Stated exercise
Filter these entries so that only lines with the word "Blender" remain.

Dataset records
** START **

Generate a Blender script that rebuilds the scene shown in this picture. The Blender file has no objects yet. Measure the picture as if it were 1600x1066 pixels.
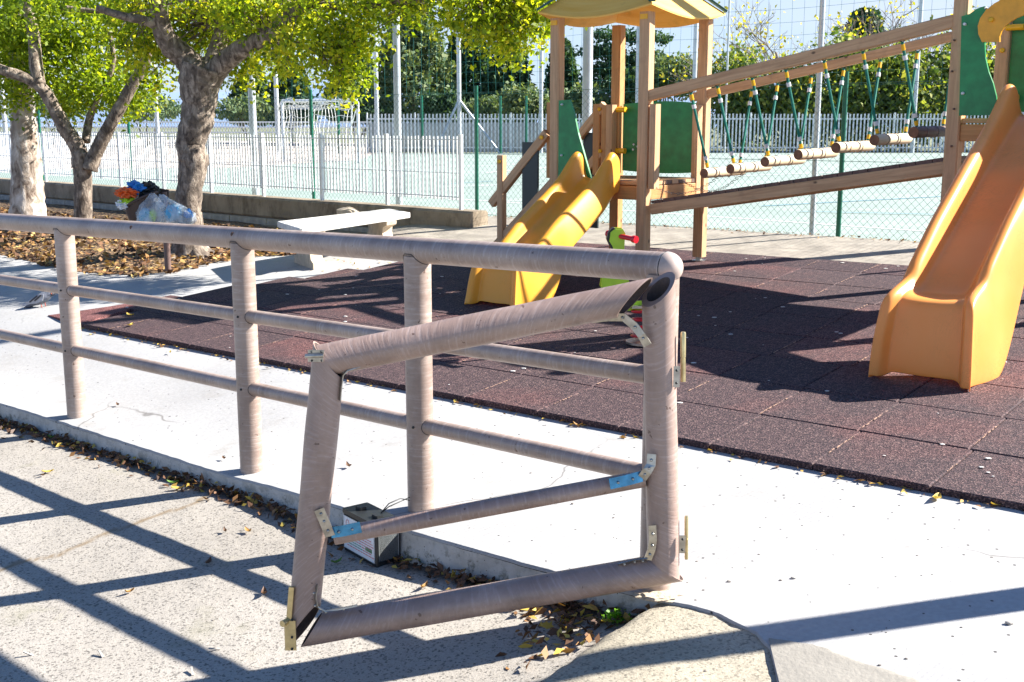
import bpy, bmesh, math, random
import numpy as np
from mathutils import Vector, Matrix, noise as mnoise
random.seed(7); RNG = np.random.default_rng(7)
R = math.radians
scene = bpy.context.scene
C = scene.collection

# ------------------------------------------------------------------ camera
F_PX = 1800.0                                   # focal length in pixels of the 1600 px wide photograph
PITCH = math.atan((533 - 197) / F_PX)
cam_d = bpy.data.cameras.new('camera'); cam = bpy.data.objects.new('camera', cam_d); C.objects.link(cam)
cam_d.sensor_width = 36; cam_d.lens = 36 * F_PX / 1600; cam_d.clip_start = 0.05; cam_d.clip_end = 3000
cam.location = (0, 0, 0); cam.rotation_euler = (R(90) - PITCH, 0, 0)
scene.camera = cam

# ------------------------------------------------------------------ sky and sun
SUN_AZ = R(80)      # to the right of straight ahead
SUN_EL = R(34.5)
SH = Vector((math.sin(SUN_AZ), math.cos(SUN_AZ), 0))
SUN = Vector((SH.x * math.cos(SUN_EL), SH.y * math.cos(SUN_EL), math.sin(SUN_EL)))
w = bpy.data.worlds.new('World'); scene.world = w; w.use_nodes = True
nt = w.node_tree; nt.nodes.clear()
wo = nt.nodes.new('ShaderNodeOutputWorld'); bg = nt.nodes.new('ShaderNodeBackground')
sky = nt.nodes.new('ShaderNodeTexSky'); sky.sky_type = 'NISHITA'; sky.sun_disc = False
sky.sun_elevation = SUN_EL; sky.sun_rotation = SUN_AZ
sky.air_density = 1.0; sky.dust_density = 0.3; sky.ozone_density = 6.0; sky.altitude = 0
# thin bright cloud, all round the sky
tc = nt.nodes.new('ShaderNodeTexCoord'); mp = nt.nodes.new('ShaderNodeMapping'); mp.inputs['Scale'].default_value = (1, 1, 3.2)
nz = nt.nodes.new('ShaderNodeTexNoise'); nz.inputs['Scale'].default_value = 2.2; nz.inputs['Detail'].default_value = 6
rp = nt.nodes.new('ShaderNodeValToRGB'); rp.color_ramp.elements[0].position = .40; rp.color_ramp.elements[1].position = .60
rp.color_ramp.elements[0].color = (.78, .78, .78, 1); rp.color_ramp.elements[1].color = (1, 1, 1, 1)
mx = nt.nodes.new('ShaderNodeMixRGB'); mx.inputs[2].default_value = (4.6, 5.4, 6.5, 1)
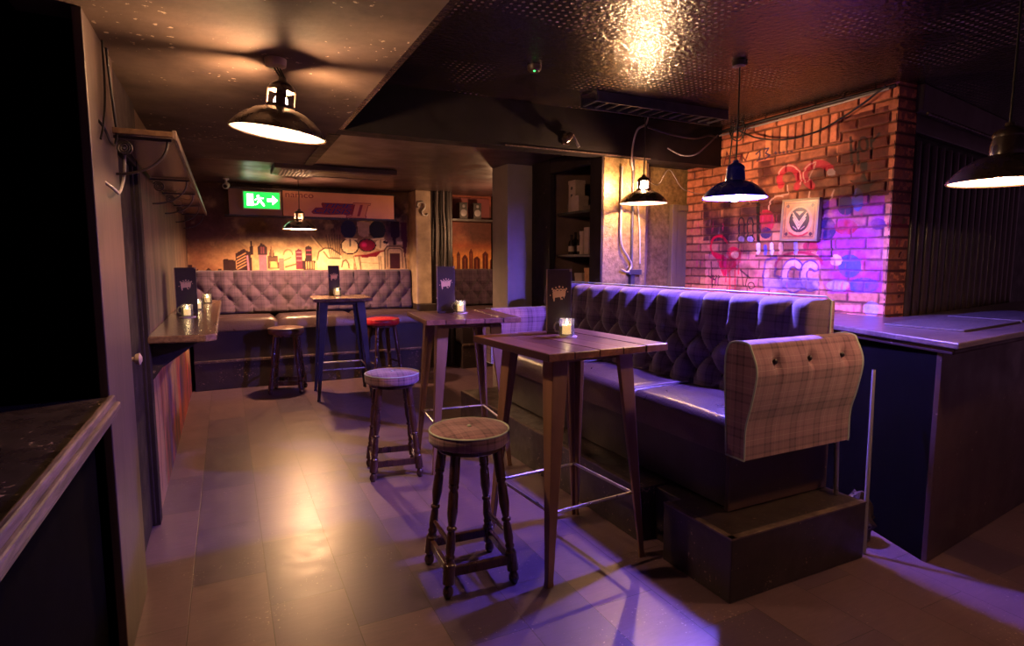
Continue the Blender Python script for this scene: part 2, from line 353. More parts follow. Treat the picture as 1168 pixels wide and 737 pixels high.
# floor: vinyl planks, staggered, some of them replaced in a mauve tone
def floor_mat():
    m, nt, b = newmat('vinyl_floor'); L = nt.links.new
    tc = N(nt, 'ShaderNodeTexCoord'); mp = N(nt, 'ShaderNodeMapping')
    mp.inputs['Location'].default_value = (0.10, 0.21, 0); mp.inputs['Rotation'].default_value = (0,0,R(90)); L(tc.outputs['Object'], mp.inputs['Vector'])
    br = N(nt, 'ShaderNodeTexBrick', offset=0.5, squash=1.0); L(mp.outputs[0], br.inputs['Vector'])
    br.inputs['Color1'].default_value = (0,0,0,1); br.inputs['Color2'].default_value = (1,1,1,1); br.inputs['Mortar'].default_value = (0.5,0.5,0.5,1)
    br.inputs['Scale'].default_value = 1.0; br.inputs['Mortar Size'].default_value = 0.0022; br.inputs['Mortar Smooth'].default_value = 0.3
    br.inputs['Brick Width'].default_value = 0.64; br.inputs['Row Height'].default_value = 0.32; br.inputs['Bias'].default_value = 0.0
    sep = N(nt, 'ShaderNodeSeparateColor'); L(br.outputs['Color'], sep.inputs[0])
    tone = ramp(nt, [(0.0, (0.048,0.031,0.076)), (0.22, (0.072,0.044,0.084)), (0.5, (0.106,0.063,0.090)), (1.0, (0.130,0.078,0.096))]); L(sep.outputs[0], tone.inputs[0])
    n1 = N(nt, 'ShaderNodeTexNoise', i_Scale=7.0, i_Detail=12.0, i_Roughness=0.78); L(tc.outputs['Object'], n1.inputs['Vector'])
    r1 = ramp(nt, [(0.25, (0.80,0.78,0.80)), (0.75, (1.16,1.14,1.10))]); L(n1.outputs['Fac'], r1.inputs[0])
    col = mixc(nt, 1.0, tone.outputs[0], r1.outputs[0], 'MULTIPLY')
    mp2 = N(nt, 'ShaderNodeMapping'); mp2.inputs['Scale'].default_value = (9,60,1); L(tc.outputs['Object'], mp2.inputs['Vector'])
    n2 = N(nt, 'ShaderNodeTexNoise', i_Scale=1.0, i_Detail=6.0, i_Roughness=0.7); L(mp2.outputs[0], n2.inputs['Vector'])
    r2 = ramp(nt, [(0.35, (0.86,)*3), (0.7, (1.12,)*3)]); L(n2.outputs['Fac'], r2.inputs[0])
    col = mixc(nt, 1.0, col, r2.outputs[0], 'MULTIPLY')
    col = mixc(nt, br.outputs['Fac'], col, (0.03,0.018,0.018))
    n3 = N(nt, 'ShaderNodeTexNoise', i_Scale=70.0, i_Detail=2.0); L(tc.outputs['Object'], n3.inputs['Vector'])
    n3b = N(nt, 'ShaderNodeTexNoise', i_Scale=3.0, i_Detail=2.0); L(tc.outputs['Object'], n3b.inputs['Vector'])
    v = math_(nt, 'ADD', math_(nt, 'MULTIPLY', n3.outputs['Fac'], 0.7), math_(nt, 'MULTIPLY', n3b.outputs['Fac'], 0.3))
    r3 = ramp(nt, [(0.655, (0,)*3), (0.67, (1,)*3)]); L(v, r3.inputs[0])
    col = mixc(nt, math_(nt, 'MULTIPLY', r3.outputs[0], 0.5), col, (0.42,0.33,0.28))
    L(col, b.inputs['Base Color'])
    rr = N(nt, 'ShaderNodeMapRange'); rr.inputs[1].default_value = 0.3; rr.inputs[2].default_value = 0.7; rr.inputs[3].default_value = 0.29; rr.inputs[4].default_value = 0.44; b.inputs['Specular IOR Level'].default_value = 0.62
    L(n1.outputs['Fac'], rr.inputs[0]); L(rr.outputs[0], b.inputs['Roughness'])
    h = math_(nt, 'SUBTRACT', math_(nt, 'MULTIPLY', n2.outputs['Fac'], 0.25), br.outputs['Fac'])
    bp = N(nt, 'ShaderNodeBump', i_Strength=0.35, i_Distance=0.003); L(h, bp.inputs['Height']); L(bp.outputs[0], b.inputs['Normal'])
    return m
M['floor'] = floor_mat()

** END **

Result below
Generate a Blender script that rebuilds the scene shown in this picture. The Blender file has no objects yet. Measure the picture as if it were 1600x1066 pixels.
Continue the Blender Python script for this scene: part 2, from line 353. More parts follow. Treat the picture as 1168 pixels wide and 737 pixels high.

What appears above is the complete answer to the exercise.